At the KOA in Amarillo, Einstein and Mot cook dinners in Kabin 1, float and swim in the campground pool, go to the movies, drive around while they chat and look out the windows, and talk about the voices in Mot’s head. Einstein gets a closer look at Mot’s illness than she perhaps wanted, and she has multiple occasions to question the reasonableness of this journey. But she concludes, “although I can’t articulate why I’m here, I’m sure it is not to insist that everything be reasonable.” Calls home to Scotti, her husband of one year, confirm that things on the domestic front aren’t any more reasonable, so there’s no hurry to get home. She describes herself as “weary of his complaints about what I buy at the grocery store, how I fold the laundry, the three dollars I spend to have a cup of coffee with a friend at a coffeehouse instead of at home alone.” Time with Mot is, if nothing else, time away from all that.
Mot and the author meet again in Oklahoma City (for the Pho, of course, about which Mot is skeptical at best). His condition seems worse, things go terribly wrong with his car, and he moves to Morgantown. Einstein and Scotti continue to fail as a couple, though it seems they both try as hard as educated, progressive, world-problem-solvers possibly can, and eventually she loses Mot. He just goes. In spite of her helping, her caring, her trying, her driving him to WalMart to pick out curtains, he goes. Einstein is surprised, if not bereft .To her horror, she also feels something unexpected. “In the weeks after Mot leaves, I am forced to face an unpleasant truth about myself: I’m as relieved that he’s gone as I am sorry.” Whether Mot comes back or not (and you’ll have to read the book to find out), the lesson is learned. Einstein feels defeated, but smarter. “My limitations are more obvious to me,” she writes, “and I now know that wanting to do a thing isn’t the same as being able to do it.”

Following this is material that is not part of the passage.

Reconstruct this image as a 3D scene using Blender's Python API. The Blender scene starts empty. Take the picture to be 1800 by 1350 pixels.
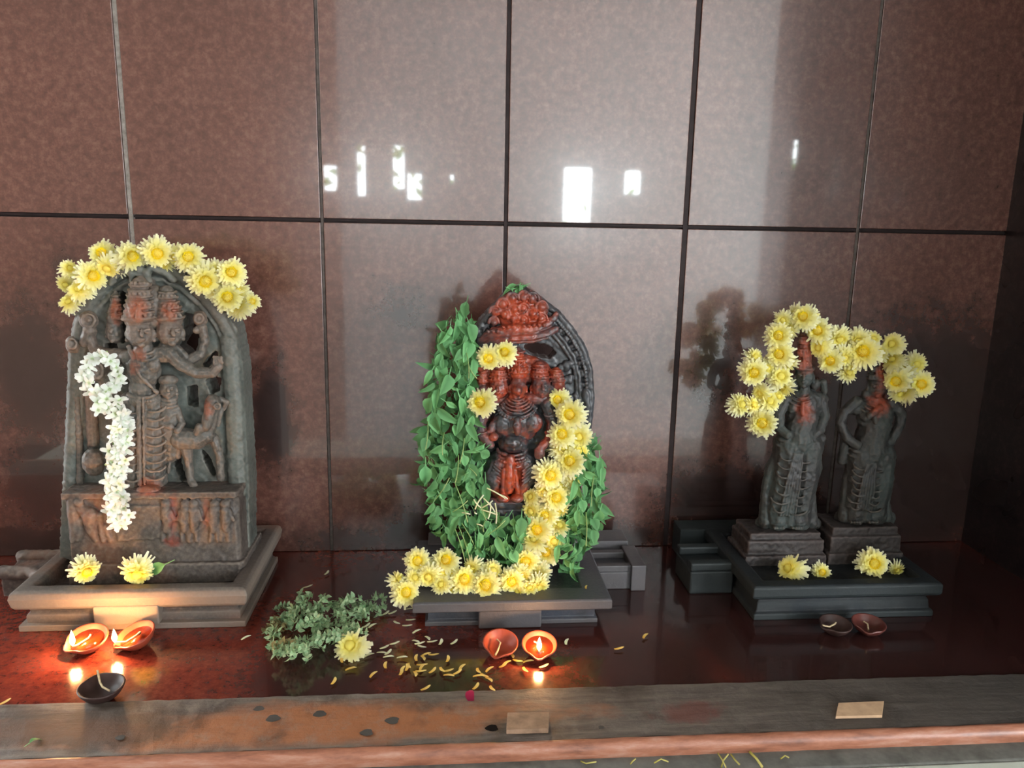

Mot does that thing that memoir is supposed to do: it functions as a compelling, on-the-ground, in-the-moment telling of events while also delivering a powerful story that transcends its own plot. Einstein deftly brings readers into the here and now of finding her friend “pissing into an old soda bottle” in his car. We are with her as she is attacked by a drop-in center participant. “He muttered something I couldn’t understand and held me in place with one large hand in the middle of my chest while he worked the other around my throat. The blood rushed into my ears and my airway closed. The edges of my vision went dark. I could smell liquor and fried food on his breath.” Not all the visceral details are gritty and sad, though: We chuckle through the scene in which she and Mot take their differences of automotive opinion to the experts by calling Car Talk. But even these lighter moments are weighted with gravity and the flavor of danger. When Ray (or was it Tom?) calls Mot a “wacko” (as the famed radio hosts were known to do), we cringe and tense our muscles until Mot signals that it’s okay by relaxing his body into the cushions of his couch. Threaded behind and above and through this story are Einstein’s cunningly placed moments of reflection. She makes this writing thing seem effortless.
Mot is not a book about succeeding. Einstein does not successfully “save” her homeless friend. She does not quiet the voices in his head, she does not teach or convince him to live indoors, and she does not prevail over his history. She likely should not have tried. She does not successfully stay married, and she does not successfully follow her mother’s footsteps into a lifetime of social work or social services or generally rescuing those too disenfranchised to rescue themselves.
But she does not fail either. Near the book’s conclusion, she writes that the person who once thought friendship would be enough to save Mot is gone. “In her place, there is only a middle-aged woman who knows her own limitations well and has come to accept that some things can’t be changed.” It was always unlikely that her devotion to this person would be enough to turn everything around, and it was equally unlikely that this story could have a nice Hollywood ending. But it wasn’t unlikely that something would change—somewhere, for someone—as a result of all this effort.
“There is meaning in attempting difficult things, whether or not you succeed,” writes Einstein near the end of the book. If no one person can change the world, then you adjust the size of the world.